Arah Regulasi Industri Hasil Tembakau Dinilai Tidak Berpihak kepada Kepentingan Nasional
Seno Tri Sulistiyono April 30, 2025 08:35 PM

TRIBUNNEWS.COM, JAKARTA - Arah regulasi industri hasil tembakau (IHT) nasional semakin tidak berpihak pada kepentingan nasional yang menyebabkan penurunan produksi hingga ancaman PHK.

Kondisi ini diduga tidak terlepas dari intervensi asing melalui berbagai kampanye LSM anti-rokok berkedok kesehatan yang didanai oleh lembaga global.

Demikian pandangan ini disampaikan Ketua Umum Komunitas Pecinta Tabacum Nusantara (KPTNI), Eggy BP.

Ia mengungkapkan bahwa produksi rokok telah menurun hampir 10 persen sejak Maret 2025.

Menurutnya, tekanan terhadap IHT tidak hanya berasal dari cukai yang terus meningkat dan tingginya peredaran rokok ilegal, tetapi juga dari kampanye anti-rokok yang didanai pihak asing.

Eggy menyoroti bahwa peningkatan cukai membuat rokok legal semakin mahal, mendorong konsumen beralih ke rokok murah dan ilegal.

Selain itu, tekanan ekonomi makro dan intervensi asing melalui LSM semakin memperburuk situasi.

Penurunan produksi ini berdampak pada lebih dari enam juta pekerja di seluruh rantai IHT, mulai dari petani tembakau hingga pedagang kecil.

Eggy juga menyoroti peran dana asing, seperti Bloomberg, dalam mendukung kampanye anti-tembakau melalui LSM di Indonesia.

Menurutnya, ini bukan sekadar bantuan filantropi, melainkan intervensi nyata yang memengaruhi kebijakan publik.

Ancaman ini, menurut Eggy, bertentangan dengan komitmen Presiden Prabowo Subianto dalam memperkuat kedaulatan negara. "Kretek adalah kedaulatan bangsa yang hanya ada di negeri ini," ujarnya.

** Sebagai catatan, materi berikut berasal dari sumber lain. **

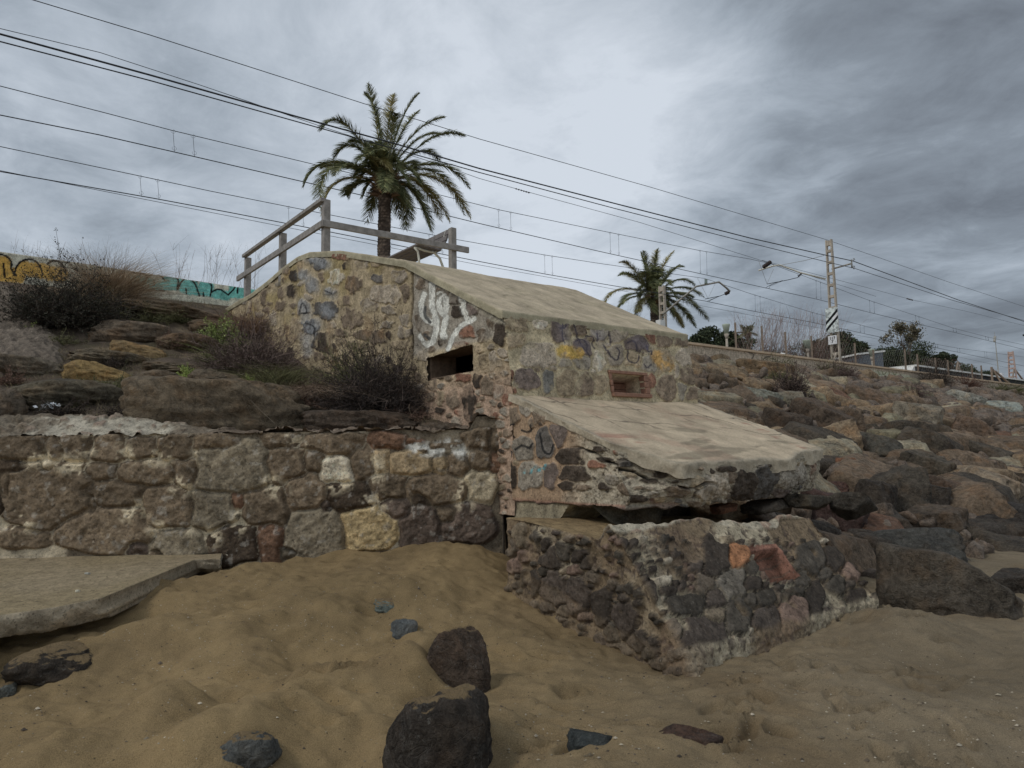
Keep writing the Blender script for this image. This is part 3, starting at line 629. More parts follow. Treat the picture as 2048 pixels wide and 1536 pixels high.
        disp = m*(0.005 + 0.022*rg) + gr*(0.055*big + 0.024*fi + 0.010*ch)*(1 + 0.2*front) + 0.004*ch - pit*0.02 + 0.01*fi
        # a long crack under the slab edge
        crk = 1 - ss(np.abs(P[..., 2] - topz(e, p) + 0.17 - 0.09*(5.2 - p)*(1 - 1.0*front) - 0.09*fbm(P, 3, 3, 105)), 0.004, 0.018); crk = crk*gr*ss(5.9 - e if front else 1 + 0*p, 0, .4)*ss(fbm(P, 2.2, 2, 106), -0.25, 0.1)
        col = mixc(col, (0.02, 0.018, 0.016), crk*0.9); disp = disp - crk*0.06
        return col, disp
    pn, zn, en = 175, 84, 270
    k = np.linspace(0, 1, zn)[None, :]; zt_ = lambda p: topz(0, p)
    # side face
    ps = np.linspace(0, 1, pn)[:, None]
    zfrac = k; 
    def pt(e, a, b):     # a: 0 front ..1 back, b: 0 bottom .. 1 top
        zt0 = topz(e, 4.28 + 0.46*(1 - ss(e, 4.85, 5.45))); z = ZB + b*(zt0 - ZB); p0 = pfront(e, z)
        p = p0 + a*(6.34 - p0); return p, ZB + b*(topz(e, p) - ZB)
    p, z = pt(E0, ps, k); P = EP(E0, p, z); col, d = shade(P, AS, False, E0, p)
    ta = strokes(P, AS, [[(388, 1102), (396, 1035), (440, 1020)], [(490, 1060), (548, 1078), (560, 1025)], [(345, 1112), (380, 1180), (430, 1200)], [(452, 1192), (505, 1155), (550, 1190), (572, 1150)], [(625, 1080), (640, 1200), (690, 1232), (712, 1160)], [(430, 1100), (440, 1110)]], 15, *FT); col = mixc(col, (0.02, 0.02, 0.022), ta*0.9)
    tc = strokes(P, AS, [[(505, 1335), (530, 1350)], [(590, 1315), (605, 1335), (640, 1325)], [(560, 1345), (570, 1330)], [(655, 1300), (650, 1320)]], 22, *FT, soft=0.5); col = mixc(col, alb('3f8f96', 0.38), tc*0.8*ss(fbm(P, 25, 2, 8), -0.2, 0.2))
    rb = (1 - ss(z - ZB, 0.0, 0.035)); col = mixc(col, BRICK, rb*0.8)
    A.patch(P, col, d, flip=True)
    # front face
    eg = np.linspace(E0, E1 + 0.06, en)[:, None]; p, z = pt(eg, 0.0, k + 0*eg); P = EP(eg, p, z); col, d = shade(P, AF, True, eg, p); A.patch(P, col, d)
    # right face
    p, z = pt(E1 + 0.06, ps, k); P = EP(E1 + 0.06, p, z); col, d = shade(P, AF, True, E1, p); A.patch(P, col, d)
    # bottom and top
    p, z = pt(eg, 0.0, 0*eg); pb = p[:, :1] + (6.34 - p[:, :1])*np.linspace(0, 1, pn)[None, :]; P = EP(eg, pb, ZB + 0*pb); A.patch(P, alb('5a5048', 0.36)*(1 + 0.3*fbm(P, 8, 3, 107))[..., None], 0.05*fbm(P, 3, 3, 101) + 0.02*fbm(P, 12, 3, 108))
    p, z = pt(eg, 0.0, 1 + 0*eg); pb = p[:, :1] + (6.34 - p[:, :1])*np.linspace(0, 1, pn)[None, :]; P = EP(eg, pb, topz(0, pb)); A.patch(P, alb('7c7560', 0.4), 0, flip=True)
    A.build('apron', M['wall'], root)
    # cement slab over the apron
    T = Surf(); ng = 190
    kk = np.linspace(0, 1, ng)[None, :]; eg = np.linspace(E0 - 0.015, E1 + 0.09, 250)[:, None]
    pedge = 4.27 + 0.30*ss(eg, 7.0, 8.3) + 0.56*(1 - ss(eg, 4.8, 5.4)) + 0.08*fbm(np.concatenate([eg, 0*eg, 0*eg], 1), 2.1, 4, 109)[:, None] - 0.02
    p = pedge + (6.37 - pedge)*kk; zt = topz(0, p) + 0.055
    P = EP(eg, p, zt); fi = fbm(P, 7, 4, 111); big = fbm(P, 1.0, 3, 112)
    cc = np.broadcast_to(alb('9c8b70', 0.42), P.shape)*(1 + 0.10*fi + 0.12*big)[..., None]
    pk = ss(fbm(P, 2.0, 4, 113), 0.12, 0.45); cc = mixc(cc, alb('93765f', 0.43), pk*0.5)
    # stretched dark scuffs and wandering cracks
    sc_ = EP(eg*0.5 + 0*p, p*2.4); scf = ss(fbm(sc_, 2.8, 5, 114), 0.16, 0.4)*ss(5.9 - p, 0.0, 0.9); cc = mixc(cc, alb('6a604c', 0.43), scf*0.65)
    W = EP(eg + 0.16*fbm(P, 2.2, 3, 115) + 0*p, p + 0.16*fbm(P, 2.2, 3, 116))
    ew, pw = toEP(W[..., 0], W[..., 1])
    ck = 1 - ss(np.abs(((ew*1.9 + 0.35*pw) % 1) - 0.5)*0.53, 0.006, 0.020); ck = ck*ss(fbm(P, 2.6, 2, 117), -0.25, 0.05)*ss(p, 5.0, 5.5)
    ck2 = 1 - ss(np.abs(((pw*1.6 + 0.3*ew) % 1) - 0.5)*0.6, 0.006, 0.020); ck2 = ck2*ss(fbm(P, 2.1, 2, 118), -0.1, 0.2)
    cc = mixc(cc, alb('4a4238', 0.43), np.clip(ck*0.8 + ck2*0.7, 0, 1))
    red = ((np.abs(eg - 8.0 + 0*p) < 0.12) & (p < 5.6)) * ss(fbm(sc_, 4, 3, 119), 0.0, 0.3) + (1 - ss(eg - 5.2 + 0*p, 0, .5))*ss(5.2 - p, 0, .3)*ss(fbm(sc_, 4, 3, 120), 0.1, 0.3)
    cc = mixc(cc, alb('84503f', 0.43), np.clip(red, 0, 1)*0.55)
    rim = np.minimum(np.minimum(eg - E0 + 0*p, E1 + 0.08 - eg + 0*p), p - pedge); rm = 1 - ss(rim + 0.03*fbm(P, 9, 3, 121), 0.0, 0.07); cc = mixc(cc, alb('7b7362', 0.4), rm*0.7)
    d = 0.022*big + 0.008*fi - (ck + ck2)*0.006 + rm*0.012*fbm(P, 20, 3, 122)
    T.patch(P, cc, d, flip=True)
    def skirt2(line, drop, flip):
        kq = np.linspace(0, 1, 8); dr = drop*(1 + 0.5*fbm(line, 3.1, 3, 123)); Q = line[:, None, :] - np.array([0, 0, 1.])*kq[None, :, None]*dr[:, None, None]
        T.patch(Q, np.broadcast_to(alb('857a65', 0.36), Q.shape)*(1 + 0.35*fbm(Q, 14, 4, 124))[..., None], 0.022*fbm(Q, 11, 4, 125)*(kq[None, :] > 0), flip=flip)
    skirt2(P[0], 0.075, True); skirt2(P[-1], 0.085, False); skirt2(P[:, 0], 0.125, False); skirt2(P[:, -1], 0.05, True)
    T.build('apron_slab', M['cement'], root)
    # concrete haunch under the left end of the apron
    H = Surf(); n = 40; u = np.linspace(0, 1, n)
    for (a, b, c, d_) in [(EP(E0 + .02, 6.32, 1.14), EP(E0 + .02, 6.32, 0.62), EP(E0 + .02, 5.55, 0.92), EP(E0 + .02, 5.35, 1.14)), (EP(E0 + .02, 6.32, 0.62), EP(E0 + .8, 6.32, 0.62), EP(E0 + .8, 5.6, 0.95), EP(E0 + .02, 5.55, 0.92)), (EP(E0 + .02, 5.35, 1.14), EP(E0 + .02, 5.55, 0.92), EP(E0 + .8, 5.6, 0.95), EP(E0 + .8, 5.35, 1.14))]:
        G = quad(a, b, c, d_, n, n); f = fbm(G, 8, 4, 131); H.patch(G, alb('7a7058', 0.36)*(1 + 0.3*f)[..., None], 0.03*fbm(G, 3, 3, 132) + 0.02*f, flip=True)
    H.build('concrete_haunch', M['wall'], root)
    return root
build_bunker()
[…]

Eggy mengingatkan bahwa IHT bukan sekadar komoditas, tetapi ekosistem yang melibatkan banyak lapisan masyarakat. KPTNI berharap pemerintah memberikan ruang adil bagi pelaku IHT dan masyarakat yang menggantungkan hidup pada sektor ini.

Regulasi yang adil harus mempertimbangkan kepentingan semua pihak, terutama lebih dari enam juta pekerja yang terlibat dalam rantai sektor IHT.

"Dalam rantai IHT ini ada banyak lapisan masyarakat yang terkait, mulai dari petani tembakau hingga pengrajin keranjang tembakau," tutup Eggy.

Sebelumnya Ketua Umum GAPPRI, Henry Najoan, mengkritik PP 28/2024 yang mengadopsi kebijakan asing tanpa mempertimbangkan konteks lokal di Indonesia. Menurutnya, kebijakan ini dapat menghilangkan sejarah budaya lokal kretek di Indonesia.

"Dengan mengadopsi peraturan-peraturan global, sejarah keberadaan budaya lokal kretek terancam hilang dari negara kita," ujar Henry beberapa waktu lalu.

Kajian dari Institute for Development of Economics and Finance (INDEF) menunjukkan bahwa industri tembakau tengah tertekan dengan beberapa skenario yang digodok oleh Kementerian terkait, seperti larangan penjualan rokok dalam radius 200 meter dari satuan pendidikan dan tempat bermain anak, hingga larangan pemajangan iklan rokok pada media luar ruang dalam radius 500 meter dari satuan pendidikan dan tempat bermain anak.

Ada juga wacana penyeragaman kemasan rokok tanpa identitas merek. Jika ketiga skenario ini dijalankan, potensi dampaknya adalah 2,3 juta orang kehilangan pekerjaan.